Le Brigand bien-aimé (Jesse James) – de Henry King – 1939
1939 est une année miraculeuse pour le western. Artistiquement mort depuis la fin du muet, le genre se limitait jusqu’alors à une interminable série de nanars pour la plupart sans la moindre ambition. Et puis cette année-là, une poignée de grands cinéastes offrent au western une nouvelle jeunesse, et en font l’un des genres majeurs du cinéma américain, ce qu’il ne cessera plus d’être dans les quinze années qui viennent : c’est l’année du Stagecoach de John Ford bien sûr, mais aussi de Pacific Express de Cecil B. De Mille, et de ce Jesse James signé par un Henry King très inspiré.
Ce modèle de western revisite le mythe du célèbre brigand. Le film de King évite tout angélisme, mais c’est un anti-héros romantique et profondément américain qu’il filme ici. C’est aussi, et surtout, l’histoire d’amour entre le plus célèbre des bandits, et l’Amérique. Il y a quelque chose du Tom Joad des Raisins de la colère dans ce personnage victime de son époque, mais qui sait aussi saisir les opportunités d’un pays qui est à la fois une terre d’accueil et un environnement impitoyable.
« Si la légende est plus belle que l’histoire, imprimez la légende » pourrait être l’épitaphe de ce chef d’œuvre, qui annonce par bien des aspects L’Homme qui tua Liberty Valance. Et pas seulement parce qu’on y retrouve un personnage très semblable de journaliste fort en gueule.
Le film de King, comme plus tard celui de Ford, évoque un pays sauvage sur le point de laisser la place à la civilisation et à l’ordre. Il parle d’un pays qui avance dans son histoire, du progrès en marche et de ses victimes. En l’occurrence, celles du chemin de fer, souvent montré dans les westerns comme le grand œuvre qui a unifié l’Amérique, mais dont King montre le sombre revers avec beaucoup plus de cynisme.
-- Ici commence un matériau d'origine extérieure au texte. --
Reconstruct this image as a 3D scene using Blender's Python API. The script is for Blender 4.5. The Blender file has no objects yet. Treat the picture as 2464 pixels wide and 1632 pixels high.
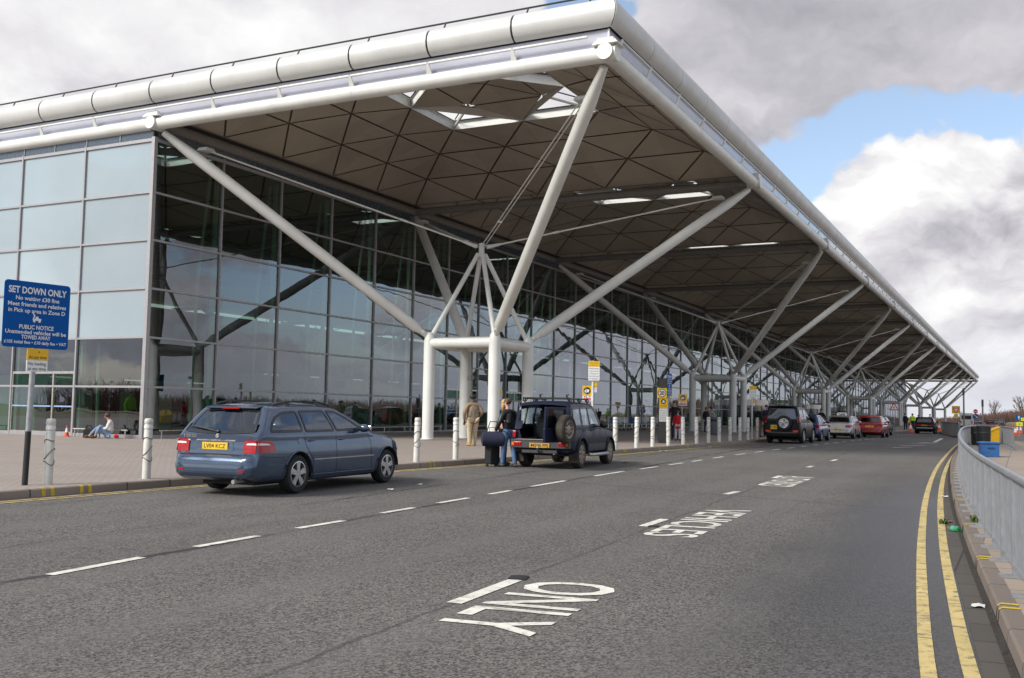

Dès les premières images, la cruauté de ce progrès que personne n’arrêtera apparaît, avec le génial Brian Donlevy, agent sans scrupule chargé d’exproprier à moindre coût, et en utilisant n’importe quels moyens, les fermiers installés sur le tracé de la future voie ferrée. La famille de Jesse James est de ceux-là. C’est le début d’un engrenage fatal. Jesse James (Tyrone Power) et son frère Frank (Henry Fonda, en retrait), qui ont résisté, sont obligés de fuir, leur mère (Jane Darwell, qui sera justement celle de Tom Joad dans le film de Ford l’année suivante), est tuée, et les deux frères deviennent vite les hors-la-loi les plus recherchés du pays.
A grands coups d’ellipses magnifiques, le film retrace un parcours de dix années marquées par la violence et la tragédie, par des rencontres avec des hommes sans morale et sans courage (Donald Meek, et John Carradine en Bob Ford) et quelques belles relations qui illustrent ce qui aurait pu être dans un meilleur monde : une femme belle et aimante, une famille à peine esquissée, un shérif bienveillant (Randolph Scott) qui entame avec Jesse James une relation à la De Niro/Pacino dans Heat.
Quant à la mise en scène de King, elle est absolument magnifique. Aussi inspiré dans les passages intimes que dans les spectaculaires morceaux de bravoure (notamment une fuite à cheval, au sommet d’une falaise), le cinéaste fait plus que redonner ses lettres de noblesse au western : il en signe l’un des grands chef d’œuvre.
Le succès du film incitera les producteurs à lancer une suite dès l’année suivante : ce sera Le Retour de Frank James, toujours avec Henry Fonda, John Carradine, Donald Meek et quelques autres, qui sera le premier des trois westerns réalisés par Fritz Lang.